OBJECTIVE:
All lines holding the string "picture" are to be shown.

SUPPLIED MATERIAL:

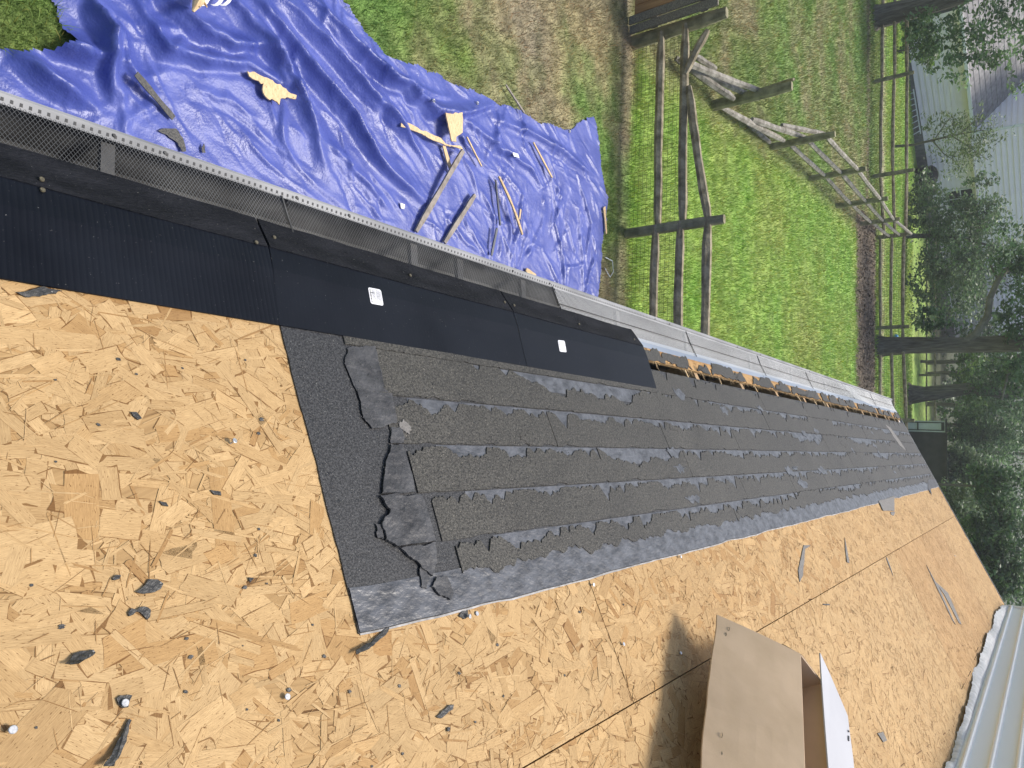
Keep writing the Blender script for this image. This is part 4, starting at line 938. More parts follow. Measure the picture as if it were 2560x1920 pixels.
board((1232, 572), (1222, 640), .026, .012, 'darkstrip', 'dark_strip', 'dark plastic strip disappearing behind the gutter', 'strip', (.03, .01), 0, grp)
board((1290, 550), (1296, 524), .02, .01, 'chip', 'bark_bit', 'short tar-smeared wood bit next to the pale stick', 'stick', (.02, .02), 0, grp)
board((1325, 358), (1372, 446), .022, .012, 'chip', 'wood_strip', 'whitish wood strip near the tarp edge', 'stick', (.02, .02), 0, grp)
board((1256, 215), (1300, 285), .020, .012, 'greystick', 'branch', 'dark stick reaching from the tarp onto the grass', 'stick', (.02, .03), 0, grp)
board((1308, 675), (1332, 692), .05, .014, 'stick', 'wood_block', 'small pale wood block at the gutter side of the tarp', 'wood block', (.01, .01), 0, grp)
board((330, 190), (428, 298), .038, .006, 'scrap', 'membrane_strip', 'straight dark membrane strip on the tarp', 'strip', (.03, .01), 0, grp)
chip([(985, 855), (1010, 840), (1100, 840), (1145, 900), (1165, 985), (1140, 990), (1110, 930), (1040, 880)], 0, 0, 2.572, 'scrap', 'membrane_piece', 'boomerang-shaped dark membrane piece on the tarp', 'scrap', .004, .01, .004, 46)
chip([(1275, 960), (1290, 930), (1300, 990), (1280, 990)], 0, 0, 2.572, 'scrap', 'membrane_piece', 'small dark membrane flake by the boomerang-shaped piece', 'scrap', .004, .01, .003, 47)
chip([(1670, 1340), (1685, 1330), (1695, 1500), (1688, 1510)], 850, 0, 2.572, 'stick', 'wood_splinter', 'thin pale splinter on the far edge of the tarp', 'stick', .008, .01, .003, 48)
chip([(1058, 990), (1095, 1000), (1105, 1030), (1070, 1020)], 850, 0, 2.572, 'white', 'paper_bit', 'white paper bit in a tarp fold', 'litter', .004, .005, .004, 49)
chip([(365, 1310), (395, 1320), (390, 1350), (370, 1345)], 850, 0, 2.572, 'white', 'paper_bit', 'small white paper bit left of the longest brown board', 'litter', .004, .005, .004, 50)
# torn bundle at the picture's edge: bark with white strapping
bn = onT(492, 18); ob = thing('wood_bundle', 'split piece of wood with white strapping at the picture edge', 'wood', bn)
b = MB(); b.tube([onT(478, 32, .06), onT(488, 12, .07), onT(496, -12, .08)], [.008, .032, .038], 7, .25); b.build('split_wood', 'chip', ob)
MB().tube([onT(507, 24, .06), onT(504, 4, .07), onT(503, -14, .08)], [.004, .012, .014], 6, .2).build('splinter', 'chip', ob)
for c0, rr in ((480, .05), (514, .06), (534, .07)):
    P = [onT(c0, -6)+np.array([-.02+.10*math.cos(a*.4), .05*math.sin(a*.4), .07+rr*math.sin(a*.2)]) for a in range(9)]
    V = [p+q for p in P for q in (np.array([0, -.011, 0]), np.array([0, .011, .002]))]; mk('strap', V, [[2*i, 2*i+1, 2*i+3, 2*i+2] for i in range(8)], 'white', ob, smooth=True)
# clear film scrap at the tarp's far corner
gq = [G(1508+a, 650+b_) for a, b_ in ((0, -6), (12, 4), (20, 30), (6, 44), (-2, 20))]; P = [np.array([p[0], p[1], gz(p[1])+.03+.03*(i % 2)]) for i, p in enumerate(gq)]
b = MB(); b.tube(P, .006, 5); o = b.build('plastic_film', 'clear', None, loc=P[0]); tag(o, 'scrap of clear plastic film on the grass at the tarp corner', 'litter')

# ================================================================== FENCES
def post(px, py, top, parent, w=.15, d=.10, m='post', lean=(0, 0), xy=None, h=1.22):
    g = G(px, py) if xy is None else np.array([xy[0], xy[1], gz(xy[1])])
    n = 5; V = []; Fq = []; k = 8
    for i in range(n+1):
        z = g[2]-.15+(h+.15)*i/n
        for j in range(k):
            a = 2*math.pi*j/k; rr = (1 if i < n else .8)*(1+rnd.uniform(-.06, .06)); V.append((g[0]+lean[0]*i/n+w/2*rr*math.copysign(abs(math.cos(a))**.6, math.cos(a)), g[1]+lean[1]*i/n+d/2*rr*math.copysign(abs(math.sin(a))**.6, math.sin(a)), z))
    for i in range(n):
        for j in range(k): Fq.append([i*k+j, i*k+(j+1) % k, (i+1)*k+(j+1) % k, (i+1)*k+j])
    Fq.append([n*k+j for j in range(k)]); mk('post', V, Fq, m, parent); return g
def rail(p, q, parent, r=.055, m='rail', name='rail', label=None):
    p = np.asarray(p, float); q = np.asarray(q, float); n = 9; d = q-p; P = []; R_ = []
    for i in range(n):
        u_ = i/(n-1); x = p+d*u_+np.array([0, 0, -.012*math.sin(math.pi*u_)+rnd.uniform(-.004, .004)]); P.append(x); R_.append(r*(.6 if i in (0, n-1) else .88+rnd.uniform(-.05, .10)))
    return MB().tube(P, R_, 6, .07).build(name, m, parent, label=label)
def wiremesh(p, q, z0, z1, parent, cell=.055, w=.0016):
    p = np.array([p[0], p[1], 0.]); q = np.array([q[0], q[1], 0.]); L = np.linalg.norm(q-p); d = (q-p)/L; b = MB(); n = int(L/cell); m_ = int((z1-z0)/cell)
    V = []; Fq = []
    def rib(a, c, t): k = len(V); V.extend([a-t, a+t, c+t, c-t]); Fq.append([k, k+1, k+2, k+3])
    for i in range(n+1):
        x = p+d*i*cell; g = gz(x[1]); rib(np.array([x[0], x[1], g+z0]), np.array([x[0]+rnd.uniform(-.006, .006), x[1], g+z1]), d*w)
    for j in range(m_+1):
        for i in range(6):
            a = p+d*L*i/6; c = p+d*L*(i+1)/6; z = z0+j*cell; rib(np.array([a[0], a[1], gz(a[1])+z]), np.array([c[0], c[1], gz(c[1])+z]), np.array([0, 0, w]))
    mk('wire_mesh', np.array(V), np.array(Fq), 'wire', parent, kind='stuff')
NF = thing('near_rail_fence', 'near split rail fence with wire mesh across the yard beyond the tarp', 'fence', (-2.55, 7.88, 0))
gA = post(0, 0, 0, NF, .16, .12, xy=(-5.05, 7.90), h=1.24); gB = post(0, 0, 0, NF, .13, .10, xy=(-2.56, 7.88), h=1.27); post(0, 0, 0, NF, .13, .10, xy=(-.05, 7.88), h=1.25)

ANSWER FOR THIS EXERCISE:
Keep writing the Blender script for this image. This is part 4, starting at line 938. More parts follow. Measure the picture as if it were 2560x1920 pixels.
# torn bundle at the picture's edge: bark with white strapping
bn = onT(492, 18); ob = thing('wood_bundle', 'split piece of wood with white strapping at the picture edge', 'wood', bn)